Notwithstanding the early “comforting” noises from the new authorities, the chances of Israel pressuring Syria onto a “normalisation” path are weak. An isolationist minority could arise that argues for improved ties with Israel and an end to Syria’s historical support for the Palestinian cause, but ironically, the chances of this happening dwindle with every new strike Israel launches.
There is little support for normalisation not only among the general population but also among the rebel rank and file, who will become the backbone of the new army and state security apparatus. The group Hayat Tahrir al-Sham (HTS), the de facto new authority in Damascus, has been historically averse to such engagement with Israel and so are the significant number of Palestinians among rebel fighters and commanders in Syria. Pushing in this direction could trigger internal rebellion.

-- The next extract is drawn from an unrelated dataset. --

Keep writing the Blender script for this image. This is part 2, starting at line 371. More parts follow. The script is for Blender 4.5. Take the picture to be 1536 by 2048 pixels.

Israel has made clear that it will not wait and see how the new Syrian government will turn out. The Israeli approach, always, is preemptive aggression, almost regardless of who is on the other side.
In the Syrian case, however, Israel knows that solidarity between Syrians and Palestinians has remained strong for decades despite attempts to undermine it. Since the outbreak of the Syrian revolution, both Syrians and Palestinians (particularly in Gaza) have held demonstrations in solidarity with each other.
Israel also knows that the free Syria cause enjoys immense moral legitimacy and strength among Syrians and Arabs as a whole. That is why it will seek through continued military manoeuvres and diplomatic sabotage to prevent the new Syrian government from maintaining stability at home and attaining legitimacy abroad.
The expanding Israeli aggression necessitates a united front, including on the level of activism. All those who lament Bashar al-Assad’s fall and gloat over the Israeli bombardment of Syria should do well to reflect on why Israel is attacking now. Clearly a cohesive, democratic Syria would be a much stronger proponent of Palestinian liberation than the Assadist tyranny ever was.